Der Fernsehjournalist Roger Willemsen macht sich auf die Suche nach einem „erwachenden Afghanistan“. Doch er findet ein Land vor, das noch immer schwer gezeichnet ist von Krieg und Unterdrückung

Nach den gerade publizierten Interviews mit Exhäftlingen von Guantánamo versucht der TV-Moderator Roger Willemsen den Menschen Afghanistans eine Stimme zu verleihen. Er tut das im Bewusstsein, dass bisherige literarische Annäherungen an Afghanistan sämtlich Kapitulationen waren. Ähnlich den militärischen Interventionen.

Der Widerspruch ist: hier die angeblich so alten deutsch-afghanischen Beziehungen, dort die seltenen literarischen Erkundungen aus deutscher Feder, fern journalistischer Ergüsse. Amerika oder Frankreich haben allein über den afghanischen Widerstandshelden Masud mehr Bücher produziert als in unseren Buchläden insgesamt zum Thema Afghanistan im Regal stehen. Willemsens Vademecum ist Robert Byrons „Weg nach Oxiana“.

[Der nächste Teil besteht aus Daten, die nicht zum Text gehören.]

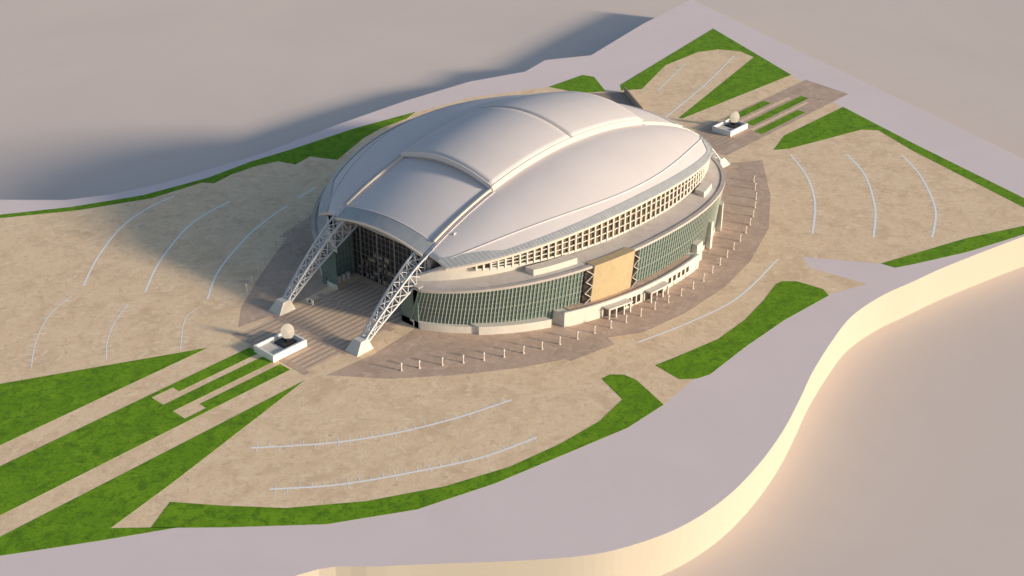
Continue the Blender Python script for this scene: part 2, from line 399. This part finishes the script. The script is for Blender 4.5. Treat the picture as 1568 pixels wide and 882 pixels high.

Wo der britische Autor in den Dreißigerjahren steinige und beschwerlicher Pfade beschritt, folgt Willemsen eher geteerten Straßen, mit Neugier und ein wenig schlechtem Gewissen. Der Durchgangsmensch, der bloß mit Tempo passiert und flüchtig daherkommt – das ist er selbst. Tief schürfend ist Willemsen, wenn er unsere eigene Kultur reisend reflektiert. Verschleierte Frauen treffen auf die pornografische Freizügigkeit westlicher Werbung: „Der Umgang mit dem Nackten“, schreibt er, sei „Hollywoods Burka.“ Der eigentliche Plot geht so: Er und seine Begleiter planen eine Filmvorführung nur für Frauen im Kino von Kundus. Die Stadt soll anknüpfen an die Sechziger- und Siebzigerjahre, als es in Afghanistan Frauen in Minirock gab, auf der Leinwand wie in Wirklichkeit. Willemsen verfehlt das ersehnte Ziel: Das Kino ist zwar voll, aber keine Frauen unter den Zuschauern. „No woman!“, ruft ihm ein älterer Mann zu, nicht gehässig, aber triumphierend.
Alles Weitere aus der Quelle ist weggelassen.